### DATASET SECTION
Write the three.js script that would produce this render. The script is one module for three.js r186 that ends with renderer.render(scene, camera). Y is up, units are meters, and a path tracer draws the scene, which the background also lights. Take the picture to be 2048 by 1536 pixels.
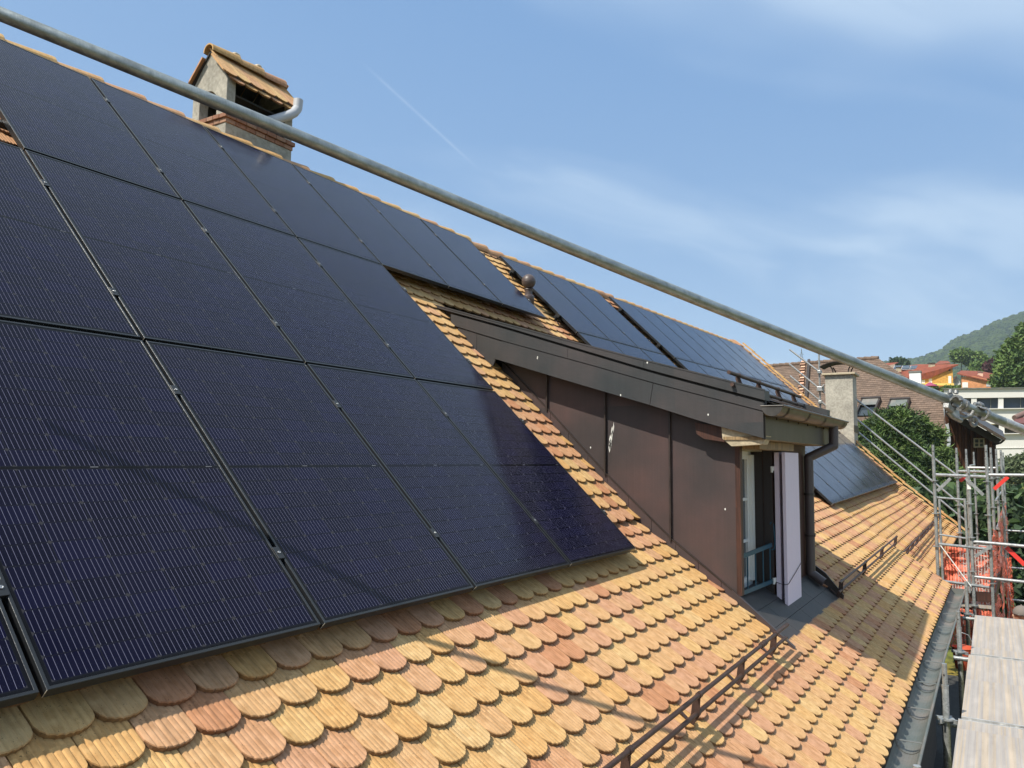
import * as THREE from 'three';
import { mergeGeometries } from 'three/addons/utils/BufferGeometryUtils.js';
import { RoundedBoxGeometry } from 'three/addons/geometries/RoundedBoxGeometry.js';
import { MarchingCubes } from 'three/addons/objects/MarchingCubes.js';

// ---------------------------------------------------------------- camera, sky, sun, exposure
const V = (x, y, z) => new THREE.Vector3(x, y, z);
const scene = new THREE.Scene();
const camera = new THREE.PerspectiveCamera(52.157, 4 / 3, 0.1, 6000);
const CAM = V(-2.272879, -2.957519, 5.955527);
const cR = V(0.519101, 0.010497, 0.854648), cU = V(-0.085328, 0.995566, 0.039599), cF = V(0.850443, 0.093482, -0.517695);
camera.position.copy(CAM);
camera.quaternion.setFromRotationMatrix(new THREE.Matrix4().makeBasis(cR, cU, cF.clone().negate()));
camera.updateMatrixWorld(true);
const renderer = new THREE.WebGLRenderer({ antialias: true });
renderer.toneMapping = THREE.LinearToneMapping;
renderer.toneMappingExposure = 1.36;
renderer.shadowMap.enabled = true;

const SUN = V(-1.6, 2.28, -0.62).normalize();          // towards the sun
// value noise used by the sky and the textures
function rng(seed) { let s = seed >>> 0; return () => { s = (s + 0x6D2B79F5) >>> 0; let t = s; t = Math.imul(t ^ (t >>> 15), t | 1); t ^= t + Math.imul(t ^ (t >>> 7), t | 61); return ((t ^ (t >>> 14)) >>> 0) / 4294967296; }; }
const hash2 = (x, y, s) => { let h = Math.imul(x, 374761393) + Math.imul(y, 668265263) + Math.imul(s, 982451653); h = Math.imul(h ^ (h >>> 13), 1274126177); return ((h ^ (h >>> 16)) >>> 0) / 4294967296; };
function vnoise(x, y, s = 0, per = 0) {
  const xi = Math.floor(x), yi = Math.floor(y), fx = x - xi, fy = y - yi, u = fx * fx * (3 - 2 * fx), v = fy * fy * (3 - 2 * fy);
  const w = per ? (k) => ((k % per) + per) % per : (k) => k;
  const a = hash2(w(xi), w(yi), s), b = hash2(w(xi + 1), w(yi), s), c = hash2(w(xi), w(yi + 1), s), d = hash2(w(xi + 1), w(yi + 1), s);
  return a + (b - a) * u + (c - a) * v + (a - b - c + d) * u * v;
}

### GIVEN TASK
Write out each line of the data exactly; the images should be left out.

### FULL SOLUTION
Write the three.js script that would produce this render. The script is one module for three.js r186 that ends with renderer.render(scene, camera). Y is up, units are meters, and a path tracer draws the scene, which the background also lights. Take the picture to be 2048 by 1536 pixels.
import * as THREE from 'three';
import { mergeGeometries } from 'three/addons/utils/BufferGeometryUtils.js';
import { RoundedBoxGeometry } from 'three/addons/geometries/RoundedBoxGeometry.js';
import { MarchingCubes } from 'three/addons/objects/MarchingCubes.js';

// ---------------------------------------------------------------- camera, sky, sun, exposure
const V = (x, y, z) => new THREE.Vector3(x, y, z);
const scene = new THREE.Scene();
const camera = new THREE.PerspectiveCamera(52.157, 4 / 3, 0.1, 6000);
const CAM = V(-2.272879, -2.957519, 5.955527);
const cR = V(0.519101, 0.010497, 0.854648), cU = V(-0.085328, 0.995566, 0.039599), cF = V(0.850443, 0.093482, -0.517695);
camera.position.copy(CAM);
camera.quaternion.setFromRotationMatrix(new THREE.Matrix4().makeBasis(cR, cU, cF.clone().negate()));
camera.updateMatrixWorld(true);
const renderer = new THREE.WebGLRenderer({ antialias: true });
renderer.toneMapping = THREE.LinearToneMapping;
renderer.toneMappingExposure = 1.36;
renderer.shadowMap.enabled = true;

const SUN = V(-1.6, 2.28, -0.62).normalize();          // towards the sun
// value noise used by the sky and the textures
function rng(seed) { let s = seed >>> 0; return () => { s = (s + 0x6D2B79F5) >>> 0; let t = s; t = Math.imul(t ^ (t >>> 15), t | 1); t ^= t + Math.imul(t ^ (t >>> 7), t | 61); return ((t ^ (t >>> 14)) >>> 0) / 4294967296; }; }
const hash2 = (x, y, s) => { let h = Math.imul(x, 374761393) + Math.imul(y, 668265263) + Math.imul(s, 982451653); h = Math.imul(h ^ (h >>> 13), 1274126177); return ((h ^ (h >>> 16)) >>> 0) / 4294967296; };
function vnoise(x, y, s = 0, per = 0) {
  const xi = Math.floor(x), yi = Math.floor(y), fx = x - xi, fy = y - yi, u = fx * fx * (3 - 2 * fx), v = fy * fy * (3 - 2 * fy);
  const w = per ? (k) => ((k % per) + per) % per : (k) => k;
  const a = hash2(w(xi), w(yi), s), b = hash2(w(xi + 1), w(yi), s), c = hash2(w(xi), w(yi + 1), s), d = hash2(w(xi + 1), w(yi + 1), s);
  return a + (b - a) * u + (c - a) * v + (a - b - c + d) * u * v;
}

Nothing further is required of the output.